Saturday, April 5, 2025

North Nodaway Play Features Olivia Renfro, Lacy Riley Trying to Keep Unruly Students in Line

The North Nodaway School Play this year was named "The Audition," a play about a brand new teacher (Olivia Renfro) and her assistant (Lacy Riley) trying to manage a group of unruly students trying out for the annual school play. They don't just want to be like other schools, they want to be much better than the competition. 

There was the world-class dancer, Amy Richards, who discovers that the assistant teacher is not up on the latest teen slang, demands that there be a lot of dance in her character, and backs it up by winning a dance-off with Riley, embarrassing her in front of the rest of the students. There is another girl, Addalea Barcus, who hates singing with a passion, doesn't know the words to "Happy Birthday," and eats, sleeps, and breathes on her cell phone. 

Several of the students played multiple characters, including Richards, who plays the role of a student whose mother constantly fusses over her, and her favorite line to her mother is, "I really don't care, Mom!" During her audition, she tries to play Hamlet, only to be completely disengaged. She doesn't get selected. Clapp played a second role as well, playing the role of a student who couldn't project her voice. Despite all the coaching Lacy Riley had to offer, she could barely speak beyond a whisper and was not selected. 

There is the socially awkward boy, Gannon Volner, who has never done an audition before and who is wondering if anyone else there is in the same boat he is. One of the girls, Sadee Clapp, has a crush on him and insists on doing some of the sappiest scenes with him. One of Gannon's lines was, "Compared to you, my girlfriend looks like an octopus," to which Clapp responded, "You have to kiss me!" Volner was looking different for Friday's play; he recently shaved his head to show support for his friend, Trevin Wyllie.

The lead role of the play in The Audition went to Jackie Wray, who once played Tigger, lives with her single mother (Aryianna Jimenez), who never once went to her plays, never approved of her doing them, and finally puts her foot down and demands Wray do work around the house instead. One of the challenges was whether Wray could convince her mother to let her play the lead role and possibly get her name out to prospective college recruiters and employers. 
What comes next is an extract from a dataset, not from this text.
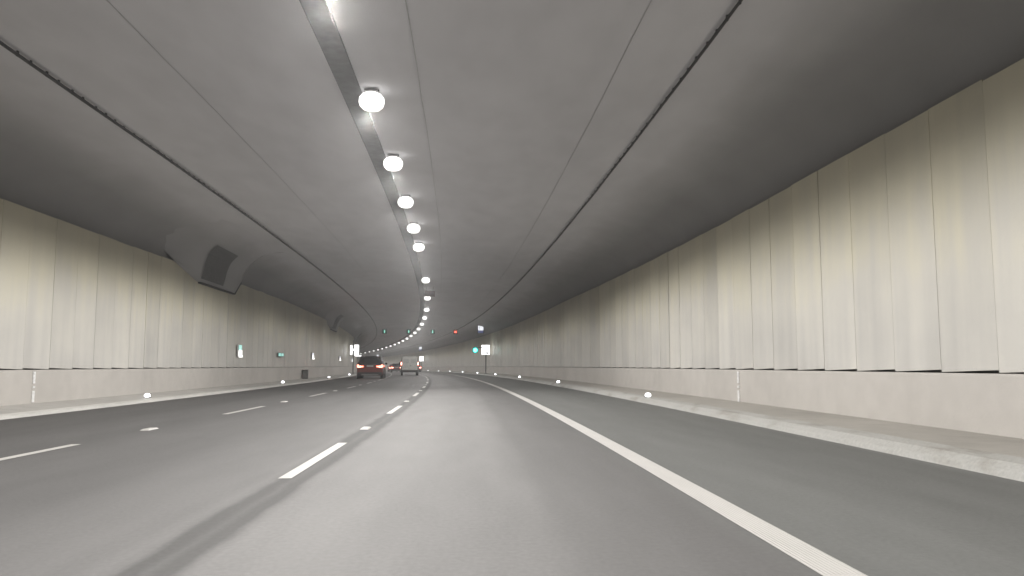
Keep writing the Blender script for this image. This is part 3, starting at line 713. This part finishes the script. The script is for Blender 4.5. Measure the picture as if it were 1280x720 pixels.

Then, there is the Mean Girls Club, consisting of Trynzlee Ebrecht, Taccoa Moyer, Pyper Smith, Draven Rader, and to some extent Sadee Clapp, although Clapp is on the way out of their circle. The Mean Girls Club is a group of girls with all the money and prestige and who love thumbing their noses up at students they think are weird or trash, such as Katelyn Parman, one of their favorite punching bags throughout school. They did a really good job in elementary of convincing the teacher that it was all just play. But Parman, whose mother has passed away and who misses her every day, has gotten to the point where she no longer cares what the Mean Girls Club thinks of her, and in fact, would get the lead role in the play should Jackie Wray not be able to convince her mother to let her be in the play.

As frequently happens when a new teacher comes to town, they don't always please everybody. Casey Wray played an obnoxious mother who was furious that her daughter didn't get selected even though she had been the lead role in last year's play and had moved people to tears. "My daughter sings like an angel," Wray screamed. She challenges Olivia Renfro to a fight, and Renfro barely touches her, but Wray falls to the floor screaming and writhing and threatening to sue her for emotional distress and bodily injury. 

Finally, the cast is selected and the play cuts away two hours before curtain time. The public is invited to draw its own conclusions about how the play went. 

Sheridan put together a similar play almost 40 years ago during its Little Dinner Theater productions that ran from the late 1970's after the school closed until the early 1990's. Chandra Hopkins played the role of an overbearing play director who constantly thumbed her nose up at everyone and the auditions, recitals, and play itself were chaos. 

Laney Turner, a freshman, was in charge of the lights and sound.

The Roxy Committee did a lot of work making improvements to the building so that the play was possible. Emily Bix directed the play and Ellaina Renfro was her assistant.